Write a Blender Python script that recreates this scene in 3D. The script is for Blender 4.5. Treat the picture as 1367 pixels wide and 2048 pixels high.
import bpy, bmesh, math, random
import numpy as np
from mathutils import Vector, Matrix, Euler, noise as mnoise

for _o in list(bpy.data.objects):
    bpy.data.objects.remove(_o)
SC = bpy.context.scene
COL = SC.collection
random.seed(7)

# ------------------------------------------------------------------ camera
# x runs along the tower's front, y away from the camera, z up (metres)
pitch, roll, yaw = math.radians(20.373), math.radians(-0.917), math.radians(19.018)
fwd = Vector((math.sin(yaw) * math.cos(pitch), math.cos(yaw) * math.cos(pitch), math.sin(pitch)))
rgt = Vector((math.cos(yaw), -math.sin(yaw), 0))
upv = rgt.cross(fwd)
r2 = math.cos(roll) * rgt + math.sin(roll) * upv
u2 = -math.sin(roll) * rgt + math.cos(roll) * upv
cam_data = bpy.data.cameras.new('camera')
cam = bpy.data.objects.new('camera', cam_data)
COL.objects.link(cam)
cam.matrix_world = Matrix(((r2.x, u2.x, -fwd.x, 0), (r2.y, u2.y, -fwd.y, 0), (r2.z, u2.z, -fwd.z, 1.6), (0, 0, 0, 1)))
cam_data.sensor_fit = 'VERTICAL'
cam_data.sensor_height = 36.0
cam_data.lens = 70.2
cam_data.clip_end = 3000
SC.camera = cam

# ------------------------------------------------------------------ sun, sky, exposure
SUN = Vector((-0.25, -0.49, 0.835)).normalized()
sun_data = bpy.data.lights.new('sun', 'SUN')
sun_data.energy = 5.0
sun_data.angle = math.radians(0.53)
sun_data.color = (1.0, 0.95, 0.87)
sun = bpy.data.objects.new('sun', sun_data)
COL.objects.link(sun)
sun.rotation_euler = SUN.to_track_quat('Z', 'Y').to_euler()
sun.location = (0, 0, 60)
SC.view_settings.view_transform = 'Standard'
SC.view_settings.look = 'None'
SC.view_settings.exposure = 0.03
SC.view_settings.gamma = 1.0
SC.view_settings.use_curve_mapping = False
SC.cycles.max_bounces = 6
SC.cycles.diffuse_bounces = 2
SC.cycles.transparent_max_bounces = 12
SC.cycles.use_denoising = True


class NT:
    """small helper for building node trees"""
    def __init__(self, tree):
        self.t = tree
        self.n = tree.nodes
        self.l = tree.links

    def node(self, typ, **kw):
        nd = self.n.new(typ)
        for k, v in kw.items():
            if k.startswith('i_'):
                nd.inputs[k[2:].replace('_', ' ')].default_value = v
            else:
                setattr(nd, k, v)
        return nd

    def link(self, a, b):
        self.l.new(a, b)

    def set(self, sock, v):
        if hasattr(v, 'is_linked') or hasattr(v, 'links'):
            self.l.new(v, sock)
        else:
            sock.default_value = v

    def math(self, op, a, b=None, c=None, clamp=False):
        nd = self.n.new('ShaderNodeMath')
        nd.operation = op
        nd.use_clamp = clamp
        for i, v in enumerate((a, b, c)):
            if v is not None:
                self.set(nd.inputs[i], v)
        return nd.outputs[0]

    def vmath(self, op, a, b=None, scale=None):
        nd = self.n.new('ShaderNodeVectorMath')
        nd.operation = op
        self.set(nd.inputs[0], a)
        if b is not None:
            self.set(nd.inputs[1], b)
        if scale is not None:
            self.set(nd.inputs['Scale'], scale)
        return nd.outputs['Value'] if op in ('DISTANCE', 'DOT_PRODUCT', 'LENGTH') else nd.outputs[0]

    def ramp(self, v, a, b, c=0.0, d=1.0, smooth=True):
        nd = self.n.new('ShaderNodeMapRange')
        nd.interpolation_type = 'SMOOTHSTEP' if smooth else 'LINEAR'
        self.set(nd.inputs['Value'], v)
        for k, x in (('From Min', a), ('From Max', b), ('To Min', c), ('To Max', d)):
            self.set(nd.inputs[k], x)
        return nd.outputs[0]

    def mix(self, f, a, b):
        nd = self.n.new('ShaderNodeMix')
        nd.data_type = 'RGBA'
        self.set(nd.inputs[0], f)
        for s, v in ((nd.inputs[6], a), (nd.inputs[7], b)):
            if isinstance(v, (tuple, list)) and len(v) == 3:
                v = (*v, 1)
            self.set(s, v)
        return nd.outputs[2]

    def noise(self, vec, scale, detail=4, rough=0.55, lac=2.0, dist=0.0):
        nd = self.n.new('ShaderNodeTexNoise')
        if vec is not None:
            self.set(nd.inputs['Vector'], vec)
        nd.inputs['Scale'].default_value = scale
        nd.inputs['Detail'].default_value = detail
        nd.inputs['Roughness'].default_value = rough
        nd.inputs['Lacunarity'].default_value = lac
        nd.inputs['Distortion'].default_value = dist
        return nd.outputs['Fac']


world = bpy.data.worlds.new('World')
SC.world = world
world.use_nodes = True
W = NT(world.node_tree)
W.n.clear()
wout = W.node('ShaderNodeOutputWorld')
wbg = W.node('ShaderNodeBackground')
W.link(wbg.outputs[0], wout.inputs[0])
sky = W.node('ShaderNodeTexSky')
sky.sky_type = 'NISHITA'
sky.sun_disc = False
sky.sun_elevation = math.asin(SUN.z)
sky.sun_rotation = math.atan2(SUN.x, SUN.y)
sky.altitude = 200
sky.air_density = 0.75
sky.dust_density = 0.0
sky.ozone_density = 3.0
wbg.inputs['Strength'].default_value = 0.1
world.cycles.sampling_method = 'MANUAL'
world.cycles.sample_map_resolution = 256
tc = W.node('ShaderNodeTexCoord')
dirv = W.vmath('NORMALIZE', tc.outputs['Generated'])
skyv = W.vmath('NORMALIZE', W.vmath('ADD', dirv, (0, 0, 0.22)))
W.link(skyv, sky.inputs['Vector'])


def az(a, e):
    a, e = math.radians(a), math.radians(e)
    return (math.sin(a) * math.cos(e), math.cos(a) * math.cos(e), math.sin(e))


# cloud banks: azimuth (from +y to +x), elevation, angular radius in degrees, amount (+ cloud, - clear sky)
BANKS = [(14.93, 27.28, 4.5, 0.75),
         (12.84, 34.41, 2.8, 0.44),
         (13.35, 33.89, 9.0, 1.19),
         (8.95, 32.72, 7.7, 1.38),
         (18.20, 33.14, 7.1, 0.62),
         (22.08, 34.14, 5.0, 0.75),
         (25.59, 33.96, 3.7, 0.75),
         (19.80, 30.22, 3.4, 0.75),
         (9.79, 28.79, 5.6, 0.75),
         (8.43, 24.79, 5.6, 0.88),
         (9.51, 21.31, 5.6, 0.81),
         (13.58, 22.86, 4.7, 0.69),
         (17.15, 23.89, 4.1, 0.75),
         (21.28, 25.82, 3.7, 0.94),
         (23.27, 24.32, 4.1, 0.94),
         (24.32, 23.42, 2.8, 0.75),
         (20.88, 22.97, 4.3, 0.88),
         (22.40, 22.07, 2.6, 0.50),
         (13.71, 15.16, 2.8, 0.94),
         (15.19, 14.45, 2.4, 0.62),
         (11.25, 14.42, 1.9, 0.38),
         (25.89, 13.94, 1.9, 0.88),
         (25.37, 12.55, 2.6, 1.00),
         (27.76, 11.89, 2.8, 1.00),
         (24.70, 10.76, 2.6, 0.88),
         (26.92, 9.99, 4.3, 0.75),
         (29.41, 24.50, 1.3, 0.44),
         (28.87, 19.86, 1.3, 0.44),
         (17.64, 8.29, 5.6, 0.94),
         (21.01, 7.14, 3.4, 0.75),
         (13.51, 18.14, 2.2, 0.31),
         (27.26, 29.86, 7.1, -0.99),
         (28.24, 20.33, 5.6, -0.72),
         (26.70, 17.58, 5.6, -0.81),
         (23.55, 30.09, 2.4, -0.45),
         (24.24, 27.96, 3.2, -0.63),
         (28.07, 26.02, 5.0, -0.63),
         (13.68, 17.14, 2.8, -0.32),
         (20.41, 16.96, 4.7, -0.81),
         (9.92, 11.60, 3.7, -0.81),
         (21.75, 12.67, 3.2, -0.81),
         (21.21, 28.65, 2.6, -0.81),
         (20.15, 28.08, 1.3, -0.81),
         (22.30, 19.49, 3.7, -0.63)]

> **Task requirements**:
Return only the lines spanning from the first line of the material through the line with "from mathutils import", copied exactly, both ends kept.

> **Final result**:
Write a Blender Python script that recreates this scene in 3D. The script is for Blender 4.5. Treat the picture as 1367 pixels wide and 2048 pixels high.
import bpy, bmesh, math, random
import numpy as np
from mathutils import Vector, Matrix, Euler, noise as mnoise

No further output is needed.